Tampoco se aclara qué ocurrirá con las ayudas a familias numerosas ni se concreta la financiación adicional que permita el cumplimiento de los objetivos propuestos, especialmente en lo que se refiere a rehabilitación y eficiencia energética, dos ámbitos con altísima demanda y ejecución lenta.

Blindar derechos en tiempos de crisis, el reto pendiente

El Gobierno ha insistido en que este plan busca convertir la pobreza energética en una prioridad de Estado, no en una política de gestión de daños. Y lo cierto es que su formulación apunta hacia esa dirección. La participación de múltiples niveles institucionales, agentes sociales y actores del tercer sector muestra un esfuerzo por democratizar el diseño de la estrategia. Y los datos de la anterior etapa (2019–2024) avalan su impacto: una reducción del 24,7% de la carga energética en los hogares con menos renta es un resultado importante, especialmente si se considera el contexto inflacionario.

Pero los desafíos estructurales siguen pendientes. Mientras el bono social no sea un derecho automático y mientras el suministro energético pueda cortarse legalmente por impago en pleno invierno, la política contra la pobreza energética seguirá siendo asistencialista, no garantista.

La emergencia climática y las desigualdades socioeconómicas hacen de este problema algo más que una cuestión de facturas: se trata de seguridad vital, de salud pública, de equidad territorial y de justicia ambiental. Un hogar sin calefacción en enero o sin ventilación en julio no es solo un hogar pobre: es un hogar en riesgo.

Por eso, proteger el acceso a la energía debe equipararse legal y políticamente a proteger el acceso a la sanidad o a la educación. No como favor, ni como subvención temporal, sino como derecho social exigible.

Más que tarifas sociales, una transición energética con justicia

El nuevo plan consolida avances indiscutibles, pero también expone los límites del actual marco normativo. Si se pretende transformar el sistema energético en una palanca de equidad, la respuesta no puede limitarse a ampliar ayudas: debe garantizar el acceso universal y no condicionado al suministro básico.

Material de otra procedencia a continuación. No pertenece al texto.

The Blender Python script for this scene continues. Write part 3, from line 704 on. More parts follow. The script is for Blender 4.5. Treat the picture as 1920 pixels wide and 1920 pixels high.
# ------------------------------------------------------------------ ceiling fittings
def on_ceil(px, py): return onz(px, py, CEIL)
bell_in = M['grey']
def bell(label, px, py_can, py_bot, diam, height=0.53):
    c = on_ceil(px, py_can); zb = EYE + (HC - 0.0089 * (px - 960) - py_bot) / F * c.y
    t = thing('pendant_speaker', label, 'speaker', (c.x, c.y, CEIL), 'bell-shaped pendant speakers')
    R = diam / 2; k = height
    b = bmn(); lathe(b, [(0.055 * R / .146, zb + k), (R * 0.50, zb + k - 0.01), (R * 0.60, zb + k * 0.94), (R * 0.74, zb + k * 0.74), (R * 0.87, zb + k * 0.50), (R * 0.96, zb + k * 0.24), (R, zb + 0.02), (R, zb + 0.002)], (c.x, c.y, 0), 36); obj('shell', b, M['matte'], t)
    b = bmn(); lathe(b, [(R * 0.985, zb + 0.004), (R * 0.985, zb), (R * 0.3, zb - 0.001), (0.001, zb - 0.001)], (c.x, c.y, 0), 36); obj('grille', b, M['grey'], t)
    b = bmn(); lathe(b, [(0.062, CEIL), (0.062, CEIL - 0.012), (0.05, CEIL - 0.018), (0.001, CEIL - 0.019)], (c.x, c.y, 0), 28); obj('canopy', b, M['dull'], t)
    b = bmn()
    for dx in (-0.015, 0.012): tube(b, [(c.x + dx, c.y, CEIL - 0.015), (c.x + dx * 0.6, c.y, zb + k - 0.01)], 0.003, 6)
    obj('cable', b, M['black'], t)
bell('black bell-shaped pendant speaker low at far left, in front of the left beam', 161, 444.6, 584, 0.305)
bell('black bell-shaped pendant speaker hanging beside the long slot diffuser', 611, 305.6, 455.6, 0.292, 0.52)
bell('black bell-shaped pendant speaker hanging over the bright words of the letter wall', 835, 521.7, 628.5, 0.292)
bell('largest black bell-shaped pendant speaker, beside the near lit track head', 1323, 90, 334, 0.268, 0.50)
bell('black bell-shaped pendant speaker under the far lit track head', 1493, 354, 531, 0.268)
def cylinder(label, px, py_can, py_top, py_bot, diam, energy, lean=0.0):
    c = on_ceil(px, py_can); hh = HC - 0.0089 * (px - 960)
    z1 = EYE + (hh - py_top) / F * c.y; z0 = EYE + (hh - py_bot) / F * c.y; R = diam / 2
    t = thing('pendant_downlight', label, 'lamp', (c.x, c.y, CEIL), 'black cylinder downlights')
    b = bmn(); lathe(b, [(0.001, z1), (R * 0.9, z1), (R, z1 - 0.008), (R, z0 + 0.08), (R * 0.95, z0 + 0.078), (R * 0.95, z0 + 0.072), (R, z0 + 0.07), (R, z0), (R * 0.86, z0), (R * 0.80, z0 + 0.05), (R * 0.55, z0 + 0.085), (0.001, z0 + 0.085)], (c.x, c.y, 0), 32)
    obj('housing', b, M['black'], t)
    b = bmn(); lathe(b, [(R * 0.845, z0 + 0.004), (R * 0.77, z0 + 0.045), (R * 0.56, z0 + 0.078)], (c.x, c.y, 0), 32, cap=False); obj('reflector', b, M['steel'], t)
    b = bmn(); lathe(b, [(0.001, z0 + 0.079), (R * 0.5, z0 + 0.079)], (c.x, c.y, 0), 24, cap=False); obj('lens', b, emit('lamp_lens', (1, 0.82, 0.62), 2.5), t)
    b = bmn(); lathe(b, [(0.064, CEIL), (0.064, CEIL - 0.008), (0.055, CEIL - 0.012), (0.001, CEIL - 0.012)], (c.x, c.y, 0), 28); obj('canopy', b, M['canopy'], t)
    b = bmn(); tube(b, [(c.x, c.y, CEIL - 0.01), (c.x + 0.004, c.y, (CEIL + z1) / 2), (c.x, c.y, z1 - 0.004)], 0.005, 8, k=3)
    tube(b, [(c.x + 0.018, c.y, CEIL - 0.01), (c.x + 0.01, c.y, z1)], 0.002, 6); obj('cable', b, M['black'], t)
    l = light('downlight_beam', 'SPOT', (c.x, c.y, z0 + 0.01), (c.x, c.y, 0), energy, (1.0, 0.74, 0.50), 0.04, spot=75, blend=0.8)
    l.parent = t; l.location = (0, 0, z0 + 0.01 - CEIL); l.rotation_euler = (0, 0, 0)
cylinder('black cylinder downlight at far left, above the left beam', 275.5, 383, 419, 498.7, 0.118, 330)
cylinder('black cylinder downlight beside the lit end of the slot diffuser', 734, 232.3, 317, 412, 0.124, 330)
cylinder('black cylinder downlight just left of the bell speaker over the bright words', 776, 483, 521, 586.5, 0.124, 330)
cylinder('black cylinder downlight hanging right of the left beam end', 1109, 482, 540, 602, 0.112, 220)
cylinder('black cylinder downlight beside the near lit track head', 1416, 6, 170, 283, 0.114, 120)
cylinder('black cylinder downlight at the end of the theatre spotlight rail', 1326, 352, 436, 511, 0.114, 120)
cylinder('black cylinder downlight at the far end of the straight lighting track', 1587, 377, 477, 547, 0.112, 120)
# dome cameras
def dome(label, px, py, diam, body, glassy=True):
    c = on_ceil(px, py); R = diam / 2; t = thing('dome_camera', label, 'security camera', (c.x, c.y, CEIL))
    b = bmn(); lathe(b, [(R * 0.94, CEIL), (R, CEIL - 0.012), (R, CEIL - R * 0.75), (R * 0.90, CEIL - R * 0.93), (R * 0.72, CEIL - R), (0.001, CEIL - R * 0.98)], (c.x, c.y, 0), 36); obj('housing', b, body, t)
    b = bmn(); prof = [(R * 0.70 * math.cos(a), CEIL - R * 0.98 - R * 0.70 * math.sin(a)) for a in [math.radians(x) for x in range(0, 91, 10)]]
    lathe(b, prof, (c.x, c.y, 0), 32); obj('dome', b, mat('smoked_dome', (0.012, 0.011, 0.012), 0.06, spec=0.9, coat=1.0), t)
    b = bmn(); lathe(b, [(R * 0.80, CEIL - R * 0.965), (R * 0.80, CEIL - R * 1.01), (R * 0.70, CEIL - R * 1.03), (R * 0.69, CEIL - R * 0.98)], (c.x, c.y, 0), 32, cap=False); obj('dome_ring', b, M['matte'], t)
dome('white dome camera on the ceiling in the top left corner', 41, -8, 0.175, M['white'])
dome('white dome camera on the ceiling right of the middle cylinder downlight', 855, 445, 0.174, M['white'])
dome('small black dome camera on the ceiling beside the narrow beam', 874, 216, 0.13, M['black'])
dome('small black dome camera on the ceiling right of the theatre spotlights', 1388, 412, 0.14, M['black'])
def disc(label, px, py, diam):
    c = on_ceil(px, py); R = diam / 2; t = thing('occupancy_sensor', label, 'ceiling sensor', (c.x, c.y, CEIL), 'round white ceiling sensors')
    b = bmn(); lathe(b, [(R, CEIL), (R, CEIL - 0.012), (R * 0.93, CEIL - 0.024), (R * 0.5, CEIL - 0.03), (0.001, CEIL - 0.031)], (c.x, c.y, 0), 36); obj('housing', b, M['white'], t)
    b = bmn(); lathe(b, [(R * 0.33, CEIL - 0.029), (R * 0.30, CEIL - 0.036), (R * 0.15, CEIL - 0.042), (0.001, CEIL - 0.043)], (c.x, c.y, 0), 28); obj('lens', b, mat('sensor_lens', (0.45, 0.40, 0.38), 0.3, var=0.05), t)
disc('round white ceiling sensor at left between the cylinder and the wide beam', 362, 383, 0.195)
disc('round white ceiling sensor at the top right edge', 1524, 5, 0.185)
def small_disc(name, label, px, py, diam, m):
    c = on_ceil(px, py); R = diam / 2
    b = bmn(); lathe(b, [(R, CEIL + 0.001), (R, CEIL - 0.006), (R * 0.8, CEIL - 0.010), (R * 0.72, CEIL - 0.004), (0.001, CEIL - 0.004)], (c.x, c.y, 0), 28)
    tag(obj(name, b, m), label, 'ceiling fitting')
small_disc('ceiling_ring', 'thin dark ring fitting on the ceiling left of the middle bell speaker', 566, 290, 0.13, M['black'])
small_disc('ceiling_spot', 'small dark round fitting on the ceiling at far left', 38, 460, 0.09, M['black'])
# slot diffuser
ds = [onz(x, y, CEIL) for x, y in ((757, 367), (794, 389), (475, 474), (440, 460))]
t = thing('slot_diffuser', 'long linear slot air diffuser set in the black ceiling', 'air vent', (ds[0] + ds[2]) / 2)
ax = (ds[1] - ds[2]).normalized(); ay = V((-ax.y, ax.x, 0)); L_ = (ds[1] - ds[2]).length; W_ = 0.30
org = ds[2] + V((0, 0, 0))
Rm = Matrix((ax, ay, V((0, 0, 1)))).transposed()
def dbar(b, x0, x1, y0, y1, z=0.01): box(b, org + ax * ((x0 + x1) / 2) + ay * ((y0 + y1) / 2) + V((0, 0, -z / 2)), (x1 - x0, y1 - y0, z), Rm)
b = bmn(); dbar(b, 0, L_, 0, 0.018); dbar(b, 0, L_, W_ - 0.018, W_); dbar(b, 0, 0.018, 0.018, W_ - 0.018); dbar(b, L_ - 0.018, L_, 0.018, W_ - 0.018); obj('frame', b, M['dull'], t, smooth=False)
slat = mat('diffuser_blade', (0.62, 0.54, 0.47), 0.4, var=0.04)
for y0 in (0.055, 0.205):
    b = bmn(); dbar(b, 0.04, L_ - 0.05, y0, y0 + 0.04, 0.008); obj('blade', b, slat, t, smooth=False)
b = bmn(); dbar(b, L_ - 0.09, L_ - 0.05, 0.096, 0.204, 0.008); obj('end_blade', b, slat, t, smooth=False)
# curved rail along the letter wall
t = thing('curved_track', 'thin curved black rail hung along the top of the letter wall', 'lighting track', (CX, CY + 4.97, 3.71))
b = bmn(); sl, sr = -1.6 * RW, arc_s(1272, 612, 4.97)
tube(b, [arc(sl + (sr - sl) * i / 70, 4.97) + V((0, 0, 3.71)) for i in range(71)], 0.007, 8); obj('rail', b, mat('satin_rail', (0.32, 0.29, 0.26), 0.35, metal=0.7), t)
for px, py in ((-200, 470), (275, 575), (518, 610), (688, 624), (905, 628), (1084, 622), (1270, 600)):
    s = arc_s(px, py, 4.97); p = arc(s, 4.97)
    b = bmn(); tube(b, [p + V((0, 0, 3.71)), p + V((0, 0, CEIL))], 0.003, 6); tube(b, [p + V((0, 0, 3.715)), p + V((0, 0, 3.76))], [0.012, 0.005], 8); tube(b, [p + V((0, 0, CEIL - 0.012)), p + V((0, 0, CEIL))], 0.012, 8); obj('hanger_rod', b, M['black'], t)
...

Además, este tipo de políticas solo pueden tener éxito si se conectan con una visión más amplia de la transición ecológica justa. Rehabilitación energética, autoconsumo colectivo, fiscalidad verde progresiva, democratización de las renovables… todo eso debe articularse con políticas de acceso garantizado, no subordinado a la renta, la complejidad administrativa o los intereses de las comercializadoras.

La equidad energética no es un concepto técnico, es una exigencia democrática. No basta con medir cuánto ha bajado el recibo medio: hay que mirar quién puede permitirse encender la luz, calentar su casa o refrigerarla cuando la temperatura se dispara.

El Gobierno tiene ahora la oportunidad de profundizar esta agenda con valentía legislativa y ambición presupuestaria. Y para ello, el próximo paso no debe ser una nueva estrategia, sino un marco normativo que convierta en derechos reales lo que hasta ahora solo han sido medidas excepcionales.